07/29/2014 11:38 pm ET Updated Sep 28, 2014

Stripped: The Culling Aspect of a Catholic Conversion

On Christmas Eve morning of 2009, I stood before a Catholic priest in a small town in rural South Korea. At my side was a man who had become my Godfather, a man with whom I had walked to Mass that morning, braced against the incoming Siberian winds. That man, Caleb, had abruptly and rather mysteriously come into my life months prior, arriving with one purpose: to guide me as my treasured friend and teacher through the closing months of my conversion to Catholicism.

That morning, following the daily Mass, I was baptized. Christmas Eve was spent with Fr. Maximillien Marie and the Community of St. John on a steep hillside above the neon glow of Busan. It was there that I received consecrated Holy Communion surrounded by loving strangers and witnessed by Caleb.

Two years later, at the anniversary of my baptism, I found myself reflecting back on a seemingly ridiculous warning Caleb made one afternoon shortly afterwards. I remember his words almost verbatim, as they seemed ominous.

In his deep baritone voice he proclaimed that I should prepare myself and hold on, that God would now take away everything that does not serve him through me. He warned that I should be prepared to lose my family (my immediate family consisted of two siblings and my father's widow, all steadfastly agnostic), as I now have a new family.

Continuing, he said that I would more than likely lose all of my wealth, all the material constructs with which I had defined my old life, a life that no longer existed. He said that I had died to that old life and, with my baptism, was born into a new one, and that I now belonged to God and to the Blessed Lady, and it is to their will that I must submit. In the face of my confused protest, he sternly professed, "It doesn't exist anymore, Nancy. It's all gone."

He was adamant that I shed the trappings of my "old" life as quickly as possible by my own device or risk having them torn from me in ways that perhaps would be not-so-pleasant. He added, "The closer you come to God, Nancy, the more fiercely the enemy will attack." I took him as being a bit dramatic, to say the least, but the steady urgency in his voice gave me pause. There was clearly something he feared, something he feared on my behalf.

So heavily these words weighed upon me, yet, at the time, they were simply that: words. I flippantly regarded them as such and nothing more. My conversion was strong and undeniable; this I remain in awe of. Nothing could have stopped it. In hindsight, my entire life prepared me for it, led me relentlessly toward it. In my ignorance I presumed my baptism was the crescendo, the accolade, the culminating triumph of a lifetime of meeting each challenge. I could rest now and find solace in my prayer life.

Over the course of the two years following my Baptism, Confirmation, first Confession and first Holy Communion, each and every caution given me by my Godfather did indeed come true. It was a relentless, merciless and breathtakingly thorough stripping away of virtually every single facet of my old life. My beautiful home was gone. I became peacefully estranged from the agnostic constructs of my family. My material wealth seemed to vanish, much of which I simply felt compelled to give to others, as I felt no attachment to it. My livelihood that sustained me at the time vanished.

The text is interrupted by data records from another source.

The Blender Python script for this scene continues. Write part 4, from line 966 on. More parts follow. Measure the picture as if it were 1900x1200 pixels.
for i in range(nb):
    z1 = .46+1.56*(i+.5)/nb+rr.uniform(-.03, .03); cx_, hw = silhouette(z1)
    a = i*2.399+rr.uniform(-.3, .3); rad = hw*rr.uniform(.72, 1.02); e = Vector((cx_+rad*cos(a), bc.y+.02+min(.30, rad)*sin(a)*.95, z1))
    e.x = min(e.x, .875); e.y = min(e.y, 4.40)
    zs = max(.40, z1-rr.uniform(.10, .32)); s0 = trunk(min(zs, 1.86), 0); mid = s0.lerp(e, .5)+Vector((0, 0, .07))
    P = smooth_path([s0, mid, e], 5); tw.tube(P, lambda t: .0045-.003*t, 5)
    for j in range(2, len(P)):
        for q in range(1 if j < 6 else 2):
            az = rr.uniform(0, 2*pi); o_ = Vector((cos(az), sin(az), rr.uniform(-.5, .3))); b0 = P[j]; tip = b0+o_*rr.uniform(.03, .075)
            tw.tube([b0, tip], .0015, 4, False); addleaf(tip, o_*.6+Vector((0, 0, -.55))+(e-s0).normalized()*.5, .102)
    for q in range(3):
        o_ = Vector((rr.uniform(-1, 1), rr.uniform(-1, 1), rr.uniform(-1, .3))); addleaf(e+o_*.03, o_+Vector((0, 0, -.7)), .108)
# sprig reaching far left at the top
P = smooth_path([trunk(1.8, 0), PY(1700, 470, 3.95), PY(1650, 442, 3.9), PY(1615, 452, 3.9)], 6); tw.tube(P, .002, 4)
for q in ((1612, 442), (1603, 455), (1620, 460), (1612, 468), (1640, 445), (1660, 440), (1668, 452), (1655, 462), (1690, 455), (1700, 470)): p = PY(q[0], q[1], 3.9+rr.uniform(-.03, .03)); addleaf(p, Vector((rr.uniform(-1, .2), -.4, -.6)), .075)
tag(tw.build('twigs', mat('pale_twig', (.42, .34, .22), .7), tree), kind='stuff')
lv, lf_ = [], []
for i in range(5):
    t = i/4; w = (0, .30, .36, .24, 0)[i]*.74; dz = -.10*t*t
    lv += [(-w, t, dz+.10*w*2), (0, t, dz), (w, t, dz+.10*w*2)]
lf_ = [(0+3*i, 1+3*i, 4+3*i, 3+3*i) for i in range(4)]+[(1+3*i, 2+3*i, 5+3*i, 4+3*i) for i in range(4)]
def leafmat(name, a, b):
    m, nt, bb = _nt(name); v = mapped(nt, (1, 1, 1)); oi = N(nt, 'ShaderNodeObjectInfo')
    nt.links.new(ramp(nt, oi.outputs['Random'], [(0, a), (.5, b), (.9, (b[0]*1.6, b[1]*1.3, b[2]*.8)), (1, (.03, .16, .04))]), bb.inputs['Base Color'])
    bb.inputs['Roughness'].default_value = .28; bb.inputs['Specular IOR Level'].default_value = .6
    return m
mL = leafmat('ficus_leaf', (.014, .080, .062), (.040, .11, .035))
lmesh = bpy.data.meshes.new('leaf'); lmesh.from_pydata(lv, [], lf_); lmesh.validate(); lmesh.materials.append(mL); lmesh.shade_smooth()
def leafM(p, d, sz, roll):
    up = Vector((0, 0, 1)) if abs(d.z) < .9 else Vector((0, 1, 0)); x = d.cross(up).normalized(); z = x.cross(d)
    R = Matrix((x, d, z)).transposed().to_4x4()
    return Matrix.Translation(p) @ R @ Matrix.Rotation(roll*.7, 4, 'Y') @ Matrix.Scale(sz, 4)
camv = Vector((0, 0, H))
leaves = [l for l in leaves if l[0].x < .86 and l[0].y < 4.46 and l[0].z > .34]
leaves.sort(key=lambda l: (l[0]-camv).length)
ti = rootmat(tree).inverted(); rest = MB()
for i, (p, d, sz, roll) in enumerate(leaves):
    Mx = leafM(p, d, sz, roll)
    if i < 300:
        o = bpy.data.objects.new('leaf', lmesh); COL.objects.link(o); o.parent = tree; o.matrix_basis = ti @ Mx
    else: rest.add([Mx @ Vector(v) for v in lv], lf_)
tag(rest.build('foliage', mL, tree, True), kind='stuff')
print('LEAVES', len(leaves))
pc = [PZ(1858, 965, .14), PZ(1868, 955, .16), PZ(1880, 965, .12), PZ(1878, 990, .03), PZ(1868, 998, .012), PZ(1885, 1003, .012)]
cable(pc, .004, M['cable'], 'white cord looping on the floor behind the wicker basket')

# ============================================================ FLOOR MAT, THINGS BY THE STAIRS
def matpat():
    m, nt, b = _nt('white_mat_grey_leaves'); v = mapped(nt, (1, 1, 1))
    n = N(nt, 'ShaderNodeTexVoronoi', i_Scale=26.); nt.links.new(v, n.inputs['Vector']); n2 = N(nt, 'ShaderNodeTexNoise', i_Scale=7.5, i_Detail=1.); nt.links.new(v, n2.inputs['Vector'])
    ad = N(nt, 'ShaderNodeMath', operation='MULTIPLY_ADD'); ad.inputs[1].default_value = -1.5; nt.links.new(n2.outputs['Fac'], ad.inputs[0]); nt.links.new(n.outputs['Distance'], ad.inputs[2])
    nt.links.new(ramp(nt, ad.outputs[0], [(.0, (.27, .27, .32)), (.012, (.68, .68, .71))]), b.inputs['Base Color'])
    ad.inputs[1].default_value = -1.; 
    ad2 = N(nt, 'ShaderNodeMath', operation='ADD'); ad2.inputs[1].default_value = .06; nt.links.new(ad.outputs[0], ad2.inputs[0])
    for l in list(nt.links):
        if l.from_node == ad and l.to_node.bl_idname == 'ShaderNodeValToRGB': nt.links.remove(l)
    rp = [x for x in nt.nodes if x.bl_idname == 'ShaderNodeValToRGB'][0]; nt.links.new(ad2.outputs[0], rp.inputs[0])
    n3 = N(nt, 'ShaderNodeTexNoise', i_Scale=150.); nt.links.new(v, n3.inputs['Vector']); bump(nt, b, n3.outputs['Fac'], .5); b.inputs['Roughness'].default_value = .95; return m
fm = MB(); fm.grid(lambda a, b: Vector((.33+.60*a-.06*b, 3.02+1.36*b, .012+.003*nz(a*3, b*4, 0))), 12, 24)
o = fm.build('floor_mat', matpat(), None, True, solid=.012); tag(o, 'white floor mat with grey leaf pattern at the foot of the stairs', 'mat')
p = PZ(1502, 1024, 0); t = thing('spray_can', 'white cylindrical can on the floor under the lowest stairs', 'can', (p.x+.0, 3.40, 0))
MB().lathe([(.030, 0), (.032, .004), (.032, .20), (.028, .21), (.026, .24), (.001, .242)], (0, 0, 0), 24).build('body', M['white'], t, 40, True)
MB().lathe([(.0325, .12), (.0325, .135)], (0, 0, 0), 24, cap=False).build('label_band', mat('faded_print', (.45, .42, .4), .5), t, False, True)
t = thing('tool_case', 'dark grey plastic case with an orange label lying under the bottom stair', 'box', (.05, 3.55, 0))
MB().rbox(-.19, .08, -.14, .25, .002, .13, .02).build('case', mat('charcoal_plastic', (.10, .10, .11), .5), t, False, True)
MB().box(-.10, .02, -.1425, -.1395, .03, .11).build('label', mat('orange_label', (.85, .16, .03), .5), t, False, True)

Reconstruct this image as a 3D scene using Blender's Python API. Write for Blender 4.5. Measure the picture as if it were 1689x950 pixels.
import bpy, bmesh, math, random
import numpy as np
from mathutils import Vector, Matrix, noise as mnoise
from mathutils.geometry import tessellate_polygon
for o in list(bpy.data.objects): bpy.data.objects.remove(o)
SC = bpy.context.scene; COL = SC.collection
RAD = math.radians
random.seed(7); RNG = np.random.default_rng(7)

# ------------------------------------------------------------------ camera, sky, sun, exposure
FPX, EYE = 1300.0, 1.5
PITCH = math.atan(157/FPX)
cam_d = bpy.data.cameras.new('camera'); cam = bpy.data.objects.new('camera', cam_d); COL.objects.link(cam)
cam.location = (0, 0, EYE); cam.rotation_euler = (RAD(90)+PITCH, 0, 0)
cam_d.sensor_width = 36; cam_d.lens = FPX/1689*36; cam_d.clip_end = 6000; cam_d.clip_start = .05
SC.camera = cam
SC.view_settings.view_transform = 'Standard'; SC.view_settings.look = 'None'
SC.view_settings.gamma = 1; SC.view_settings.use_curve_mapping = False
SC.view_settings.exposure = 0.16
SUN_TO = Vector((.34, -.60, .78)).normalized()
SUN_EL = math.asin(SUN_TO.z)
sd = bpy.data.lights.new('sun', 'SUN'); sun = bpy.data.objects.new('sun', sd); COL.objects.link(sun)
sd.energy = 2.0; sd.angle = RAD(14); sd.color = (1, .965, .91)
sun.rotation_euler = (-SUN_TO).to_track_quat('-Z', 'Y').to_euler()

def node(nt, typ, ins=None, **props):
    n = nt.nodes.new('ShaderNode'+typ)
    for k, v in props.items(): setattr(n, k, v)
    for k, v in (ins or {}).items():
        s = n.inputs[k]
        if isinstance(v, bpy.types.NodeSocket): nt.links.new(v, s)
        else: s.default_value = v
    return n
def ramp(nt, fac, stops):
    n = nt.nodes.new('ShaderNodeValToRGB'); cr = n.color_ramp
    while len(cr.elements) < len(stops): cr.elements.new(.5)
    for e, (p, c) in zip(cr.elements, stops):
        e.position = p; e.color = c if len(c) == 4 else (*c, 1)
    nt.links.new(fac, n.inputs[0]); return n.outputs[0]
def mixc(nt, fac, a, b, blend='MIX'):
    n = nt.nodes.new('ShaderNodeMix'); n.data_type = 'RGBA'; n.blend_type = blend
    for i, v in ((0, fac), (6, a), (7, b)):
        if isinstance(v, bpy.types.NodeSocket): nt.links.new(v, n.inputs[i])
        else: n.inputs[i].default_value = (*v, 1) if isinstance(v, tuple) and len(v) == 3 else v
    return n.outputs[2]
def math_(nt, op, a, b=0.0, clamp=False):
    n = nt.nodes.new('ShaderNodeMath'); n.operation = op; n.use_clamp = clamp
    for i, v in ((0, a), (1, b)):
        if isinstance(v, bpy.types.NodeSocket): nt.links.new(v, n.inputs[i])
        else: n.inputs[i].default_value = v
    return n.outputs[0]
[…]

Virtually all that I thought I held dear, as the cornerstones that defined my life, were stripped. I will not deny it: The relentless culling often left me physically riveted in fear, broaching terror, paralyzed in my own mind and cast deep into an internal silence I often thought I simply could not bear in the throes of many a dark night.

I understood little of what was happening to me, nor why; nothing made sense. Yet I endured. In the valleys of these times, racked by confusion, I reached for my Rosary and held tight, held tight to the very Rosary given to me by my Godfather after all the previous ones I had purchased either broke or disappeared. Of heavy cord and wood, bearing the St. Benedict Crucifix, it holds strong and rests now draped across my heart as I write.

The culling time has passed. What remains? If God removed from my life what does not serve him through me, then what remains therefore must be nothing other than his will for me.

Many who played significant roles in my previous life are gone, peacefully so in a natural departure. The people and things that existed under false premise are gone: liars, parasites, and those seeking to reflect well of themselves in the shadows of my past wealth have been removed. Material constructs that buoyed a life that was not my own but the expectations of others are all gone.

Each day is filled with a purity of intention, a focus that is direct yet not attached to false desires. There is a peace that anchors the core of my being. Where there was no anchor prior, where there were only temporary, external ports of safety to which I would cling, there is now an internal base upon which my soul rests.

Emerging from these years, I am at peace. I know not what tomorrow will bring, yet I will meet it with the one thing I now know to be true: that the strength of my faith will guide me steadfastly through whatever may come, and that I have been perfectly prepared for the work that is before me.

What I previously viewed as cliché I now know as a governing truth: Those God casts into darkness he casts out of his eternal love for them, never to be abandoned by that love. It is there that you will find him and truly know him.